宗教においても同様で、最高価値・最大偉力を持つ対象を求め、これを信ずる時は願わずとも大安心感が生ずるのである。しかも仏法の功徳は永遠の生命の上に立った、くずれることのない安心感に住することができるのである。
大聖人は四信五品抄(御書三四一頁)に次のごとく仰せである。
「問う其の義を知らざる人唯南無妙法蓮華経と唱うるに解義の功徳を具するや否や、答う小児乳を含むに其の味を知らざれども自然に身を益す耆婆が妙薬誰か弁えて之を服せん 水心無けれども火を消し、火物を焼く 豈 覚有らんや竜樹・天台 皆此の意なり」と。
(二)
「信じたい」とか「信じようとして信じられない」とか「それは信じていないからである」とかいう言葉をよく使うことがあるが、それでは「信ずる」ということはどういうことをいうのか。
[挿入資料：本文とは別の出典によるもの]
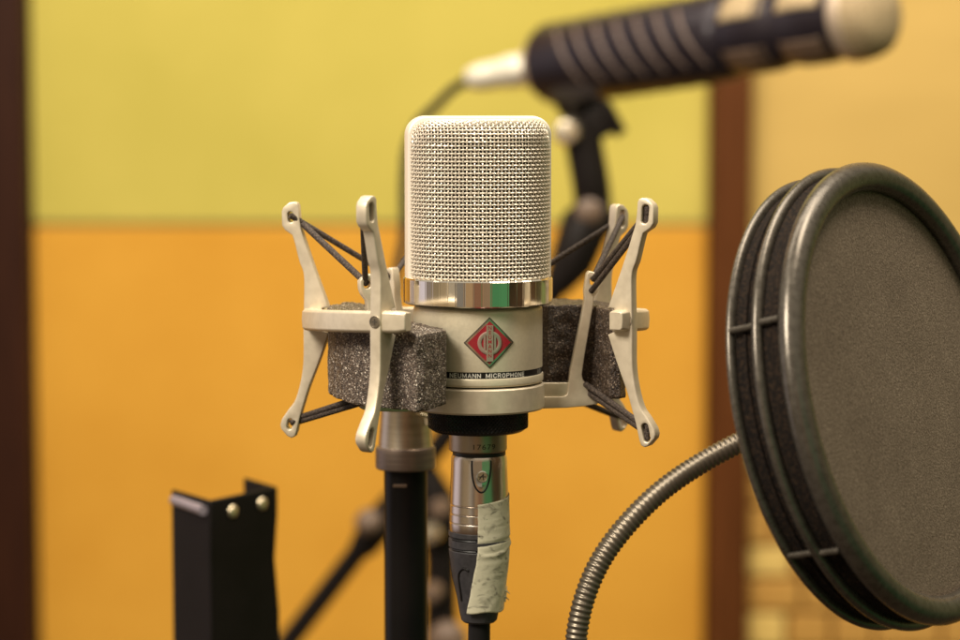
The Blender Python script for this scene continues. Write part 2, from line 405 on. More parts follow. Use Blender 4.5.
# ------------------------------------------------------------------ the condenser microphone
MC = Vector((-.7, 0, 0)); MR = R_(10)                       # axis and heading
def zf(y, r): return at(478, y, -r).z
mic = thing('condenser_microphone', 'silver studio microphone with woven grille and red diamond badge, upright in the pale cradle', 'microphone', (MC.x, 0, zf(455, 10)))
FRX, FRY = Vector((math.cos(MR), math.sin(MR), 0)), Vector((math.sin(MR), -math.cos(MR), 0))   # mic right, mic front
def ml(x, d, z): return MC + FRX*x + FRY*d + Vector((0,0,z))
z_ringtop, z_ringbot = zf(281, 26), zf(308.5, 26)
z_head = z_ringtop-1.0; z_top = at(478, 116.5, -6).z
HR, HC = 24.5, 6.3
wire_r = .275
def head_T(x, inset=0):
    H = z_top-1.5-inset; ax = abs(x); e = HR-inset-HC
    if ax <= e: return H
    return H-HC+math.sqrt(max(HC**2-(ax-e)**2, 0))
def head_pt(phi, s, inset=0):
    r = HR-inset; x, d = r*math.sin(phi), r*math.cos(phi)
    T = head_T(x, inset); c = min(HC, max(d, .01)); zt = T-c
    L1 = zt-z_head; L2 = PI/2*c; L3 = max(d-c, 0)
    if s <= L1: return (x, d, z_head+s), (math.sin(phi), math.cos(phi), 0)
    if s <= L1+L2:
        a = (s-L1)/c; return (x, d-c+c*math.cos(a), zt+c*math.sin(a)), (math.sin(phi)*math.cos(a), math.cos(phi)*math.cos(a), math.sin(a))
    if s <= L1+L2+L3: return (x, d-c-(s-L1-L2), T), (0, 0, 1)
    return None
pitch = 1.325
for side in (1, -1):
    g = MB(); amp = .27
    nph = 27; dph = pitch/HR
    smax = int((z_top-z_head+HR)/pitch)+2
    def P(i2, j2, sgn):                                    # half-steps
        r = head_pt(i2*dph/2, j2*pitch/2)
        if r is None: return None
        p, n = r; p = Vector(p); n = Vector(n)
        w_ = 0
        if i2 % 2 == 0 and j2 % 2 == 0: w_ = amp*sgn*(1 if ((i2//2+j2//2) % 2 == 0) else -1)
        p += n*w_
        return ml(p.x*side, p.y*side, p.z)
    for i in range(-nph, nph+1):                           # upright wires
        pts = []
        for j2 in range(0, smax*2):
            q = P(i*2, j2, 1)
            if q is None: break
            pts.append(q)
        if len(pts) > 2: tube(g, pts, wire_r*.92, 5, cap=False)
    for j in range(0, smax):                               # level wires
        run = []
        for i2 in range(-nph*2-1, nph*2+2):
            q = P(i2, j*2, -1)
            if q is None:
                if len(run) > 2: tube(g, run, wire_r*1.12, 5, cap=False)
                run = []
            else: run.append(q)
        if len(run) > 2: tube(g, run, wire_r*1.12, 5, cap=False)
    obj('grille_mesh', g, M['wire'], mic, 60, weld=False)
    g = MB(); rows = []
    for i in range(-30, 31):
        phi = i/30*PI/2*.985; row = []
        L = [head_pt(phi, s*.5, .75) for s in range(0, 400)]; L = [q for q in L if q]
        for k in range(60):
            q = Vector(L[min(int(k/59*(len(L)-1)), len(L)-1)][0]); row.append(ml(q.x*side, q.y*side, q.z))
        rows.append(row)
    g.grid(rows); obj('inner_gauze', g, M['inner'], mic, 60)
# head frame: an arch over the sides and the top
path = [(-HR-.6, z_head-.5)]
for k in range(0, 13):
    a = PI-k*PI/24; path.append((-(HR+.6-HC)+HC*math.cos(a), z_top-HC+HC*math.sin(a)))
for k in range(0, 13):
    a = PI/2-k*PI/24; path.append(((HR+.6-HC)+HC*math.cos(a), z_top-HC+HC*math.sin(a)))
path.append((HR+.6, z_head-.5))
rows = []
for i, (x, z) in enumerate(path):
    p0, p1 = path[max(i-1,0)], path[min(i+1,len(path)-1)]
    t = Vector((p1[0]-p0[0], p1[1]-p0[1])).normalized(); n = Vector((-t.y, t.x))
    prof = [(-1.6,-4.6),(-.5,-4.6),(-.1,-4.3),(.1,-3.6),(.35,0),(.1,3.6),(-.1,4.3),(-.5,4.6),(-1.6,4.6)]
    rows.append([ml(x+n.x*h, d, z+n.y*h) for h, d in prof])
g = MB().grid(rows, closed_u=True); obj('head_frame', g, M['band'], mic, 50)
# polished collar with flats
nf = 54; prof_r = []
for k in range(nf):
    for t_ in (-.46, -.40, .40, .46):
        a = 2*PI*(k+.5+t_)/nf; d = abs(t_)*2*PI/nf
        rr = 26*math.cos(PI/nf)/math.cos(d) if abs(t_) < .42 else 26*math.cos(PI/nf)/math.cos(d)-.0
        if abs(t_) > .42: rr -= .03
        prof_r.append((a, rr))
rows = []
for dr, z in ((-2.5,z_ringbot),(-.5,z_ringbot),(0,z_ringbot+.4),(0,z_ringtop-.7),(-.35,z_ringtop-.25),(-.9,z_ringtop),(-2.6,z_ringtop+.02)):
    rows.append([MC+Vector(((r+dr)*math.cos(a), (r+dr)*math.sin(a), z)) for a, r in prof_r])
g = MB().grid(rows, closed_u=True); obj('polished_collar', g, M['polished'], mic, 3, weld=True)
# body
z_b1, z_b2, z_lip = zf(372.8, 22.4), zf(379.3, 22.6), zf(388.2, 22.8)
BR = 22.5
g = MB(); lathe(g, [(BR-1.6,z_ringbot+.3),(BR-.9,z_ringbot-.3),(BR-.15,z_ringbot-1.6),(BR,z_ringbot-2.4),(BR,z_b1+.1),(BR-.25,z_b1)], MC, segs=160); obj('body_shell', g, M['nickel'], mic, 30)
g = MB(); lathe(g, [(BR-.25,z_b1+.05),(BR-.2,z_b1),(BR-.2,z_b2),(BR-.3,z_b2-.05)], MC, segs=160); tb = obj('lettering_band', g, M['blackband'], mic, 30)
g = MB(); lathe(g, [(BR-.3,z_b2+.05),(BR+.15,z_b2-.02),(BR+.35,z_b2-.4),(BR+.35,z_lip+.7),(BR,z_lip+.1),(BR-.8,z_lip),(BR-3,z_lip)], MC, segs=160); obj('base_lip', g, M['nickel'], mic, 30)
g = MB(); lathe(g, [(BR-1.8,z_lip+.3),(BR-1.8,z_lip-4)], MC, segs=120); obj('base_groove', g, M['blackband'], mic, 30)
def wrap(vs, R, ang, z0, lift=0):                            # flat text to cylinder, ang measured from camera direction
    out = []
    for v in vs:
        a = ang + v.x/R; rr = R+v.z+lift
        out.append(MC + Vector((rr*math.sin(a), -rr*math.cos(a), z0+v.y)))
    return out
cap_h = 1.62; zc = (z_b1+z_b2)/2
def fit_text(s, a0, a1, R, capsize, zmid, off, ext=.06):
    vs, fs = text_mesh(s, 10, 0, 0.0, 1.12)
    x0, x1 = min(v.x for v in vs), max(v.x for v in vs); y0, y1 = min(v.y for v in vs), max(v.y for v in vs)
    k = capsize/(y1-y0); vs, fs = text_mesh(s, 10, off/k, ext/k, 1.12)
    kx = (a1-a0)*R/(x1-x0)
    vs = [Vector(((v.x-x0)*kx, (v.y-(y0+y1)/2)*k, v.z*k)) for v in vs]
    return wrap(vs, R, a0, zmid), fs
STROKES = {
 'N': ([[(0,0),(0,1)],[(0,1),(.72,0)],[(.72,0),(.72,1)]], .72), 'E': ([[(0,0),(0,1)],[(0,1),(.58,1)],[(0,.5),(.52,.5)],[(0,0),(.58,0)]], .58),
 'U': ([[(0,1),(0,.28),(.10,.07),(.34,0),(.58,.07),(.68,.28),(.68,1)]], .68), 'M': ([[(0,0),(0,1)],[(0,1),(.44,.12)],[(.44,.12),(.88,1)],[(.88,1),(.88,0)]], .88),
 'A': ([[(0,0),(.38,1)],[(.38,1),(.76,0)],[(.14,.30),(.62,.30)]], .76), 'I': ([[(0,0),(0,1)]], .0),
 'C': ([[(.68,.78),(.55,.95),(.35,1),(.12,.88),(0,.5),(.12,.12),(.35,0),(.55,.05),(.68,.22)]], .68),
 'R': ([[(0,0),(0,1),(.45,1),(.60,.88),(.60,.65),(.45,.52),(0,.52)],[(.34,.52),(.64,0)]], .64),
 'O': ([[(.35,1),(.10,.86),(0,.5),(.10,.14),(.35,0),(.60,.14),(.70,.5),(.60,.86),(.35,1)]], .70),
 'P': ([[(0,0),(0,1),(.45,1),(.60,.87),(.60,.60),(.45,.47),(0,.47)]], .60), 'H': ([[(0,0),(0,1)],[(.68,0),(.68,1)],[(0,.5),(.68,.5)]], .68),
 'G': ([[(.66,.80),(.52,.96),(.35,1),(.12,.88),(0,.5),(.12,.12),(.35,0),(.60,.08),(.68,.25),(.68,.48),(.40,.48)]], .68)}
def lettering_mesh(word, a0, a1, R, cap, zmid, w_=.16, gap=.40):
    width = sum(STROKES[c][1] for c in word)+gap*(len(word)-1); kx = (a1-a0)*R/width; h_ = cap*(1-w_); g = MB(); x = 0; lift = 0
    for c in word:
        st_, wd = STROKES[c]
        for line in st_:
            P_ = [Vector(((x+a)*kx, (b-.5)*h_, 0)) for a, b in line]
            for p, q in zip(P_, P_[1:]):
                t = (q-p).normalized(); n = Vector((-t.y, t.x, 0))*(cap*w_/2); e = t*(cap*w_*.35); lift = (lift+.0011) % .012
                g.add(wrap([p-e+n+Vector((0,0,.03+lift)), p-e-n+Vector((0,0,.03+lift)), q+e-n+Vector((0,0,.03+lift)), q+e+n+Vector((0,0,.03+lift))], R, a0, zmid), [(0,1,2,3)])
        x += wd+gap
    return g
obj('lettering', lettering_mesh('NEUMANN', R_(-25.2), R_(2.2), BR-.2, cap_h, zc), M['white_ink'], tb, 0, weld=False)
obj('lettering', lettering_mesh('MICROPHONE', R_(7.2), R_(45.0), BR-.2, cap_h, zc), M['white_ink'], tb, 0, weld=False)
obj('lettering', lettering_mesh('G', R_(-34), R_(-30), BR-.2, cap_h, zc), M['white_ink'], tb, 0, weld=False)
vs, fs = fit_text('10', R_(68), R_(76), BR-.2, cap_h, zc, .08); obj('lettering', (vs, fs), M['grey_ink'], tb, 0)
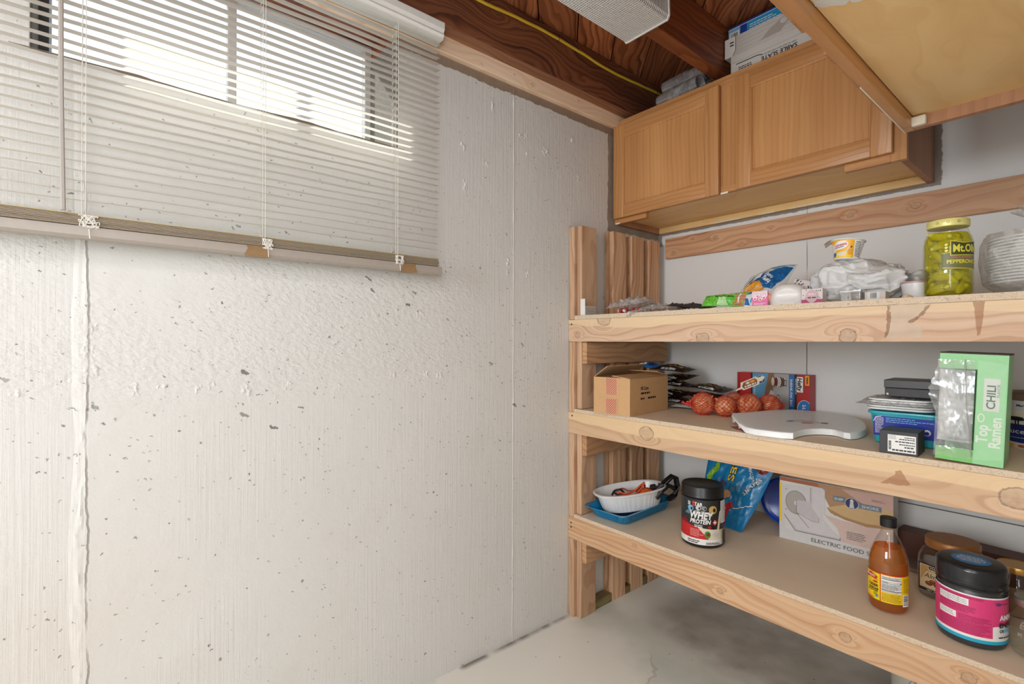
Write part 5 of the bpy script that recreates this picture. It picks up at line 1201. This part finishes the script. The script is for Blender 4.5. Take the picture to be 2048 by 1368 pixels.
# green noodle packet
def nood(D_):
    D_.poly([(.70, .05), (.97, .05), (.97, .95), (.78, .95)], pm('ink_noodle', (196, 128, 92), .4)); D_.poly([(.28, .80), (.74, .80), (.78, .95), (.3, .95)], ink('sand')); D_.text('Top Ramen', .50, .62, .13, ink('black'), fit=.44, bold=.02); D_.line([(.82, .15), (.86, .85)], .03, ink('white'))
    for k in range(7): D_.line([(.10+.08*k, .1), (.06+.07*k, .5)], .018, ink('lime'))
    D_.poly([(.36, .08), (.62, .08), (.56, .48), (.42, .46)], pm('ink_palegreen', (190, 226, 170), .4))
r = packet('noodle_packet', 'bright green instant noodle packet on the front of the top shelf', (.645, -.580, T_+.0275), (math.radians(58), 0, .02), .142, .048, .030, pm('green_wrapper', (96, 190, 60), .25, bump=.4, bs=40), sd=8, deco=nood, crump=.0035)
packet('seasoning_packet', 'small blue and white seasoning packet right of the green noodle packet', (.733, -.582, T_+.0205), (math.radians(70), 0, .1), .045, .040, .010, pm('pale_wrapper', (222, 226, 230), .3, bump=.3), sd=9, crump=.001, deco=lambda D_: (D_.poly([(.05, .1), (.4, .1), (.3, .6), (.08, .7)], ink('blue')), D_.line([(.45, .3), (.6, .7), (.8, .5)], .1, ink('teal')), D_.rect(.6, .05, .95, .2, ink('dgreen'))))
# potato pouch leaning back
PP = pm('pouch_white_film', (214, 214, 212), .25, bump=.3, bs=30)
pp = thing('potato_pouch', 'blue and yellow mashed potato pouch slumped near the back wall on top shelf', 'pouch', (.69, -.43, T_))
pq = quadf((-.095, -.02, .003), (.045, -.02, .003), (.088, .075, .142), (-.062, .06, .118))
def pf(u, v):
    p = pq(u, v); p.z += .016*math.sin(PI*u)*v+.012*max(0, u-.3)*v; return p
m = MB(PP); fr2 = pouch(m, pf, .055, 38, 38, .0035, 14, 12, .04); m.build('film', pp, 60)
D = Dec(); BL = pm('ink_pouch_blue', (20, 98, 158), .3); D.poly([(.30, .60), (.46, .80), (.60, .82), (.78, .93), (.97, .90), (.93, .62), (.82, .38), (.64, .40)], BL); D.poly([(.30, .60), (.22, .52), (.30, .50), (.40, .62)], ink('navy'))
D.poly([(.12, .34), (.18, .48), (.36, .58), (.50, .55), (.66, .38), (.66, .34)], ink('orange')); D.rect(.12, .25, .66, .325, BL); D.poly([(.45, .97), (.97, .975), (.97, .93), (.8, .955), (.6, .87)], pm('ink_lightteal', (110, 176, 200), .3))
D.text('Potato', .62, .70, .075, ink('white'), rot=-.55, fit=.22, bold=.03); D.text('Pearls', .62, .59, .075, ink('white'), rot=-.55, fit=.22, bold=.03); D.text('MASHED POTATOES', .40, .415, .05, ink('cream'), fit=.46); D.fine(.16, .06, .45, .22, 4, ink('grey'), .4); D.ell(.40, .74, .07, .07, ink('white'))
D.ell(.18, .70, .08, .14, pm('ink_silver', (196, 194, 190), .25))
def onp(u, v, w, fn=fr2):
    u, v = min(max(u, .02), .98), min(max(v, .02), .98); e = .01
    n = (fn(u+e, v)-fn(u-e, v)).cross(fn(u, v+e)-fn(u, v-e)).normalized(); return fn(u, v)+n*(.0012+w*2)
D.build('label', pp, onp, .025, .025)
# pink packet, white dish cover, dotted boxes
def dots(D_, u0, v0, u1, v1, n, r_, sd):
    q = random.Random(sd)
    for k in range(n): D_.ell(q.uniform(u0, u1), q.uniform(v0, v1), r_, r_, ink('black'), 10)
r = thing('pink_packet', 'small pink and white drink mix packet leaning on the white soap dish', 'packet', (.762, -.592, T_))
MB(pm('pink_packet_card', (232, 120, 170), .4)).box((-.023, -.004, 0), (.023, .004, .046), .001).build('box', r)
D = Dec(); D.poly([(-.023, .046), (.023, .046), (.023, .030), (.012, .024), (0, .030), (-.012, .022), (-.023, .028)], pm('ink_blush', (236, 208, 218), .4)); D.fine(-.018, .004, .018, .011, 2, ink('white'), .5)
for u, v in ((-.014, .024), (.002, .021), (.013, .026), (-.006, .032)): D.ell(u, v, .0055, .0055, ink('white')); D.ell(u, v-.001, .003, .003, ink('pink'))
dots(D, -.018, .035, .018, .043, 7, .0008, 3); D.build('label', r, flat((0, -.004, 0), (1, 0, 0), (0, -1, 0)))
m = MB(pm('white_soap_dish', (232, 228, 224), .3, bump=.02))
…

「信ずる」ということは「疑わない」ということである。我々の日常生活がスムーズに進行している時は常に信じているということが根本的条件になっているのである。すなわち安心して寝ている時は身に危険がないと信じられるからであり、のんびりと汽車に乗っていることは目的地に対しても事故がないという点においても信じられるからである。訪問した家で出された食べ物を食ベるのも、相手の人を信ずるからである。もしこれを疑ったなら、我我は一分間でもその状態を続けられないはずである。子供は親を信じ教師を信ずるが故に成長して行くのである。
このように生活の根本は意識するとせぬとにかかわらず、すベて信ずることによって成り立っているということがわかる。「信ずる」ということが特別なことを強請するように感ずるのは誤りである。「信ずる人」と「信じられる相手」がなければ信は成立しない。ある対象が定まって、始めて信ずるとか疑うとかの第二者としての価値観が生ずるのである。しかも対象物と自分といかなる関係性、すなわち損得(美醜・利害・善悪)があるか問題である。
万事を経験をもって叩き上げた老人が、絶対の信念をもってゆるがないというのはこの例である。食ベた味、味わった苦楽は、この人の経験となって疑うことのできない現象であろう。「信じられない」ということは「疑っている」ということで、なぜ疑うかを考えれば、それはその人の経験以外の世界のことだからである。従ってこの疑問を解決すれば自然に信は生ずるのである。
宗教を信じられないのもそれであって、法力・仏力のあらわれる体験を得なければ、法の偉力を信ずるわけにはいかない。生活上にはっきりと現証が現われることによって信は生じ、またそれが重なるにつれて、一層確信となって行くのである。しかも、その実証には必らず普遍妥当性の法則が裏づけられなければならない。文証と理証と現証が一致するのは、科学生活のみに
限らず、宗教においても大切なことである。現証を信ずるのは宗教である。
盲信・迷信ということがあるが、これは一事実を直覚的認識によって信じこみ、さらに他と比較考察しそこに抽象される法則を見出さず、科学的理論を考えないのである。実証のない理論は空理空論である。理論のない実証ははなはだ危険である。こうした我々の信じ方に対して「正確なる信」「疑を含まぬ信」は、日蓮大聖人は次のごとく明示されている。
三三蔵祈雨事(御書一四六八頁)には
「日蓮仏法をこころみるに、道理と証文とにはすぎず、又道理証文よりも現証には、すぎず」また
諸法実相抄(御書一三六一頁)には
「行学の二道をはげみ侯べし、行学たへなば仏法はあるべからず、我もいたし人をも教化候へ、行学は信心よりをこるべく候」と。
(三)
今まで我々の日常生活の中から「信ずる」ということを、いろいろ考えてきたが、最後の結論として、もっとも具体的に「信ずる」ということを仏法修行の実践に立ってのベるなら、それは大御本尊に向い奉って南無妙法蓮華経と唱えることが「信ずる」ということである。「信力の故に受け念力の故に持つ」のである。
御義口伝(御書七二五頁)に
「一念三千も信の一字より起り三世諸仏の成道も信の一字より起るなり、此の信の字元品の無明を切る利剣なりその故は無疑曰信とて疑惑を断破する利剣なり」と。
本尊をあやまって口ばかり題目を唱える邪宗を信ずる者こそ、不信の徒輩であり、「不信は堕獄の因なり」と仰せである。
邪宗・謗法の輩こそ不信の徒である。